As team leader, he was able to help his PNG didiman and didimeri colleagues to undertake one of the most-effective agricultural development projects done in PNG for many years.
With his colleague Matt Kanua, Bourke also did baseline survey work on village agriculture in remote locations in Western and Southern Highland provinces as preparatory work for the P’nyang LNG project.
He is a prolific author, having published over 360 books, papers and articles, almost all on PNG, with a few on Solomon Islands, Vanuatu and other Pacific Island countries.
This includes 11 books which he edited or wrote, over 20 major technical ‘monographs’, hundreds of scientific papers and dozens of agricultural outreach and caving articles.
Bourke’s organisational skills have not only been useful in cave exploration in remote locations.

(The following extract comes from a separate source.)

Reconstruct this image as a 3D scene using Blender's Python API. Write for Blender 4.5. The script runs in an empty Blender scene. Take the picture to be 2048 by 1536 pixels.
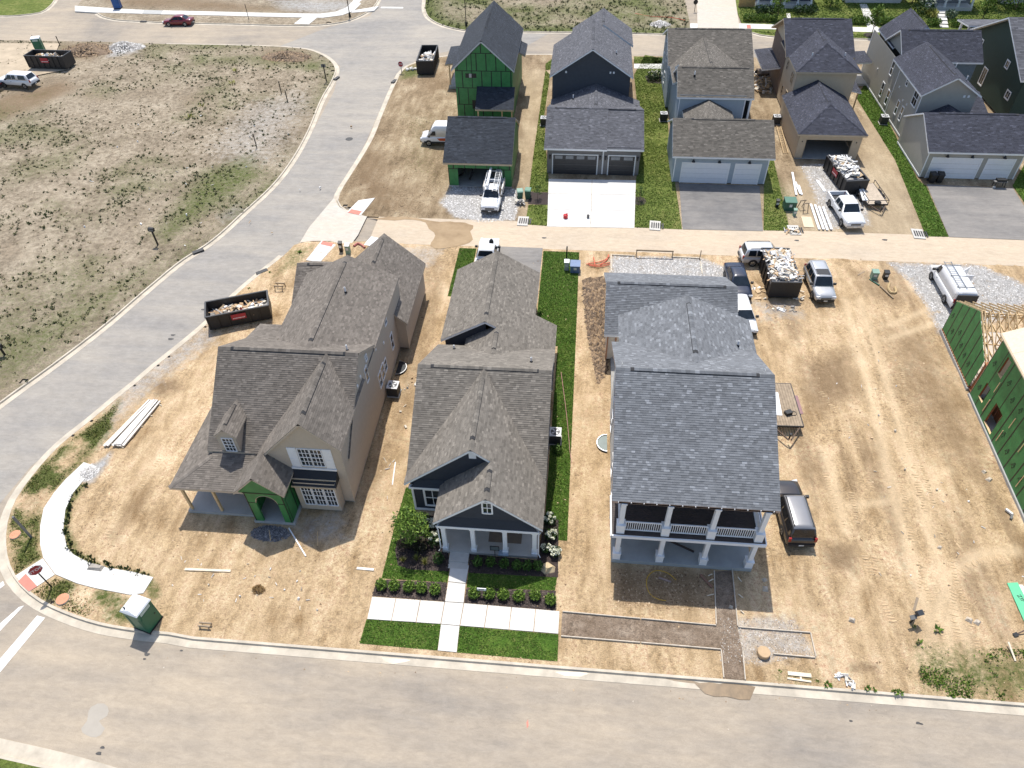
import bpy, bmesh, math, random
import numpy as np
from mathutils import Vector, Matrix
random.seed(7); np.random.seed(7)
SC = bpy.context.scene; COL = SC.collection
PI = math.pi
# ---------------------------------------------------------------- camera
FPX, YAW, PITCH, ROLL, CAMH = 1418.35, -0.108495, 0.785601, 0.027022, 40.0
def cam_rows():
    cy, sy = math.cos(YAW), math.sin(YAW)
    f = np.array([sy*math.cos(PITCH), cy*math.cos(PITCH), -math.sin(PITCH)])
    r = np.array([cy, -sy, 0.0]); d = np.cross(f, r)
    cr, sr = math.cos(ROLL), math.sin(ROLL)
    return np.array([cr*r+sr*d, -sr*r+cr*d, f])
CR = cam_rows()
cam = bpy.data.cameras.new('camera'); camo = bpy.data.objects.new('camera', cam); COL.objects.link(camo)
cam.sensor_fit = 'HORIZONTAL'; cam.sensor_width = 36; cam.lens = 36*FPX/2048; cam.clip_end = 3000; cam.clip_start = 0.5
mw = Matrix.Identity(4)
for i in range(3):
    mw[i][0] = CR[0][i]; mw[i][1] = -CR[1][i]; mw[i][2] = -CR[2][i]
mw[2][3] = CAMH
camo.matrix_world = mw; SC.camera = camo
# ---------------------------------------------------------------- light
SUN = Vector((0.09, -0.47, -1.0)).normalized()
elev = math.asin(-SUN.z); az = math.atan2(-SUN.x, -SUN.y)
W = bpy.data.worlds.new('World'); SC.world = W; W.use_nodes = True
nt = W.node_tree; nt.nodes.clear()
sk = nt.nodes.new('ShaderNodeTexSky'); sk.sky_type = 'NISHITA'; sk.sun_disc = False
sk.sun_elevation = elev; sk.sun_rotation = az; sk.air_density = 1.0; sk.dust_density = 1.6; sk.ozone_density = 1.0
bg = nt.nodes.new('ShaderNodeBackground'); bg.inputs[1].default_value = 0.15
wo = nt.nodes.new('ShaderNodeOutputWorld')
nt.links.new(sk.outputs[0], bg.inputs[0]); nt.links.new(bg.outputs[0], wo.inputs[0])
sl = bpy.data.lights.new('sun', 'SUN'); sl.energy = 4.2; sl.angle = math.radians(0.55); sl.color = (1.0, 0.955, 0.88)
so = bpy.data.objects.new('sun', sl); COL.objects.link(so); so.rotation_euler = SUN.to_track_quat('-Z', 'Y').to_euler(); so.location = (0, 0, 120)
SC.view_settings.view_transform = 'Standard'; SC.view_settings.look = 'None'
SC.view_settings.exposure = 0.30; SC.view_settings.gamma = 1.0; SC.view_settings.use_curve_mapping = False
SC.render.engine = 'CYCLES'
SC.cycles.max_bounces = 6; SC.cycles.diffuse_bounces = 3; SC.cycles.glossy_bounces = 3; SC.cycles.transmission_bounces = 4
SC.cycles.use_denoising = True
# ---------------------------------------------------------------- helpers
def G(px, py, z=0.0):
    """ground (or height z) point seen at photograph pixel (2048 wide)"""
    d = CR.T @ np.array([(px-1024)/FPX, (py-768)/FPX, 1.0])
    t = (z-CAMH)/d[2]
    return (d[0]*t, d[1]*t)
def GP(pts, z=0.0): return [G(p[0], p[1], z) for p in pts]
def empty(name, loc=(0, 0, 0), rz=0.0):
    o = bpy.data.objects.new(name, None); COL.objects.link(o); o.location = loc; o.rotation_euler = (0, 0, rz)
    o.empty_display_size = .3
    return o
def tag(o, label, cat, group=None):
    o['label'] = label; o['category'] = cat
    if group: o['group'] = group
    return o
def thing(name, label, cat, loc=(0, 0, 0), rz=0.0, group=None):
    return tag(empty(name, loc, rz), label, cat, group)
def copytree(o, loc=None, rz=None, label=None):
    def rec(s, par):
        c = s.copy(); COL.objects.link(c)
        if par: c.parent = par
        for ch in s.children: rec(ch, c)
        return c
    r = rec(o, None)
    if loc is not None: r.location = loc
    if rz is not None: r.rotation_euler = (0, 0, rz)
    if label: r['label'] = label
    return r
class MB:
    def __init__(s): s.v = []; s.f = []; s.m = []
    def add(s, vs, fs, mi=0):
        n = len(s.v); s.v.extend([tuple(map(float, p)) for p in vs])
        for f in fs: s.f.append(tuple(i+n for i in f)); s.m.append(mi)
    def poly(s, pts, mi=0): s.add(pts, [tuple(range(len(pts)))], mi)
    def box(s, x0, x1, y0, y1, z0, z1, mi=0):
        s.add([(x0,y0,z0),(x1,y0,z0),(x1,y1,z0),(x0,y1,z0),(x0,y0,z1),(x1,y0,z1),(x1,y1,z1),(x0,y1,z1)],
              [(0,3,2,1),(4,5,6,7),(0,1,5,4),(1,2,6,5),(2,3,7,6),(3,0,4,7)], mi)
    def obox(s, c, sz, rz=0, rx=0, ry=0, mi=0):
        R = Matrix.Rotation(rz, 3, 'Z') @ Matrix.Rotation(ry, 3, 'Y') @ Matrix.Rotation(rx, 3, 'X')
        vs = []
        for dz in (-.5, .5):
            for dx, dy in ((-.5,-.5),(.5,-.5),(.5,.5),(-.5,.5)):
                p = R @ Vector((dx*sz[0], dy*sz[1], dz*sz[2])); vs.append((c[0]+p.x, c[1]+p.y, c[2]+p.z))
        s.add(vs, [(0,3,2,1),(4,5,6,7),(0,1,5,4),(1,2,6,5),(2,3,7,6),(3,0,4,7)], mi)
    def bar(s, p0, p1, w, h=None, mi=0):
        """square bar between two 3-D points"""
        h = h or w; p0 = Vector(p0); p1 = Vector(p1); d = (p1-p0).normalized()
        up = Vector((0,0,1)) if abs(d.z) < .95 else Vector((1,0,0))
        a = d.cross(up).normalized(); b = a.cross(d).normalized()
        vs = []
        for p in (p0, p1):
            for i, j in ((-1,-1),(1,-1),(1,1),(-1,1)): vs.append(p+a*(w/2*i)+b*(h/2*j))
        s.add(vs, [(0,1,2,3),(7,6,5,4),(0,4,5,1),(1,5,6,2),(2,6,7,3),(3,7,4,0)], mi)
    def tube(s, pts, r, n=8, mi=0, caps=True):
        pts = [Vector(p) for p in pts]; rings = []
        for i, p in enumerate(pts):
            d = (pts[min(i+1, len(pts)-1)]-pts[max(i-1, 0)]).normalized()
            up = Vector((0,0,1)) if abs(d.z) < .95 else Vector((1,0,0))
            a = d.cross(up).normalized(); b = a.cross(d)
            rr = r[i] if isinstance(r, (list, tuple)) else r
            rings.append([p+a*(rr*math.cos(2*PI*k/n))+b*(rr*math.sin(2*PI*k/n)) for k in range(n)])
        vs = [q for rg in rings for q in rg]; fs = []
        for i in range(len(rings)-1):
            for k in range(n):
                fs.append((i*n+k, i*n+(k+1)%n, (i+1)*n+(k+1)%n, (i+1)*n+k))
        if caps: fs += [tuple(range(n)), tuple(range((len(rings)-1)*n+n-1, (len(rings)-1)*n-1, -1))]
        s.add(vs, fs, mi)
    def prism(s, poly, z0, z1, mi=0, mtop=None):
        n = len(poly); vs = [(p[0], p[1], z0) for p in poly]+[(p[0], p[1], z1) for p in poly]
        s.add(vs, [(i, (i+1)%n, n+(i+1)%n, n+i) for i in range(n)]+[tuple(range(n-1, -1, -1))], mi)
        s.f.append(tuple(len(s.v)-n+i for i in range(n))); s.m.append(mi if mtop is None else mtop)
    def lathe(s, c, prof, n=12, mi=0):
        vs = [(c[0]+r*math.cos(2*PI*k/n), c[1]+r*math.sin(2*PI*k/n), c[2]+z) for r, z in prof for k in range(n)]
        fs = [(i*n+k, i*n+(k+1)%n, (i+1)*n+(k+1)%n, (i+1)*n+k) for i in range(len(prof)-1) for k in range(n)]
        fs += [tuple(range(n-1, -1, -1)), tuple((len(prof)-1)*n+k for k in range(n))]
        s.add(vs, fs, mi)
    def build(s, name, mats, parent=None, kind=None, smooth=False, label=None, fix=False):
        if not isinstance(mats, (list, tuple)): mats = [mats]
        me = bpy.data.meshes.new(name)
        off = Vector((0,0,0))
        me.from_pydata(s.v, [], s.f)
        for m in mats: me.materials.append(m)
        if len(mats) > 1: me.polygons.foreach_set('material_index', s.m)
        if smooth: me.polygons.foreach_set('use_smooth', [True]*len(me.polygons))
        if fix:
            bm = bmesh.new(); bm.from_mesh(me); bmesh.ops.recalc_face_normals(bm, faces=bm.faces); bm.to_mesh(me); bm.free()
        me.update()
        o = bpy.data.objects.new(name, me); COL.objects.link(o)
        if parent:
            o.parent = parent
        if kind: o['kind'] = kind
        if label: o['label'] = label
        return o
def npmesh(name, V, F, mat, parent=None, kind=None, smooth=False):
    """V (n,3), F (m,k) arrays"""
    me = bpy.data.meshes.new(name); V = np.asarray(V, np.float32); F = np.asarray(F, np.int32); k = F.shape[1]
    me.vertices.add(len(V)); me.vertices.foreach_set('co', V.ravel())
    me.loops.add(F.size); me.loops.foreach_set('vertex_index', F.ravel())
    me.polygons.add(len(F)); me.polygons.foreach_set('loop_start', np.arange(len(F), dtype=np.int32)*k)
    me.update(calc_edges=True)
    if smooth: me.polygons.foreach_set('use_smooth', np.ones(len(F), bool))
    for m in (mat if isinstance(mat, (list, tuple)) else [mat]): me.materials.append(m)
    o = bpy.data.objects.new(name, me); COL.objects.link(o)
    if parent: o.parent = parent
    if kind: o['kind'] = kind
    return o
def rebase(root, loc):
    """root sits at loc while its parts keep the world coordinates they were built in"""
    root.location = loc
    for ch in root.children: ch.matrix_parent_inverse = Matrix.Translation(Vector(loc)).inverted()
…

He has organised many agricultural training courses and workshops.
“There have been four major conferences devoted to food production and human nutrition in PNG between 1975 and 2000,” Bourke says.
“I initiated and helped organise three of these, as well as editing the conference proceedings for publication.

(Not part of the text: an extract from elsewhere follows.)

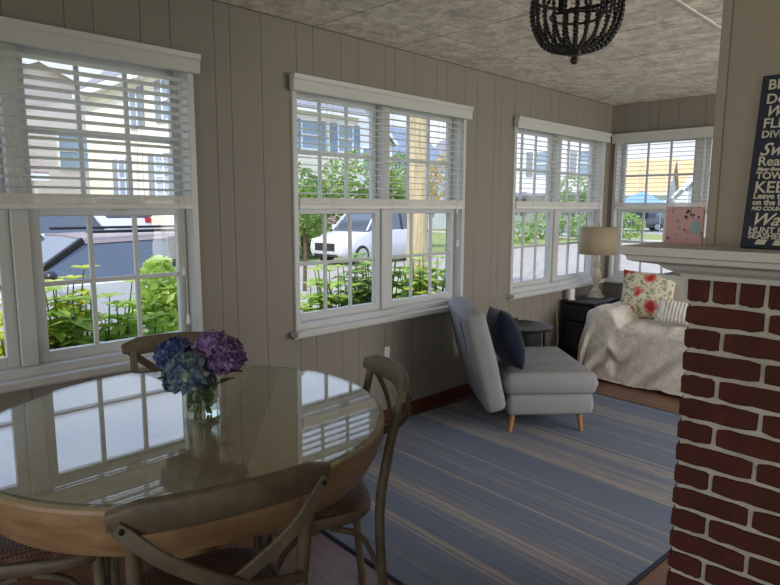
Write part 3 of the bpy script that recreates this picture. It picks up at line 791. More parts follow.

“I remain very engaged with agriculture in PNG.
“He am currently working in three agricultural development projects.
“I continue to help supervise doctoral studies of students working in PNG and Solomon Islands.
“During 2017, I gave presentations at the University of Goroka (on the impact of climate change on PNG agriculture) and at the PNG Update at UPNG (on how to access information on PNG agriculture).
“I am also drafting a major book on the domestication, introduction and adoption of hundreds of crops in PNG.”
Bourke has received several honours for his agricultural work and cave exploration in PNG, including being made a Fellow of the Australian Institute of Agricultural Science in 2001 and an Officer of the Order of Logohu in the PNG Independence Day honours in 2015.
He and his wife Sue live on a small farm east of Canberra in New South Wales where his large vegetable and fruit plots keep him active.
As he approaches his 70th birthday and the 48th anniversary since he commenced work as a PNG didiman, Mike Bourke hopes to continue to contribute to rural development in PNG for many more years.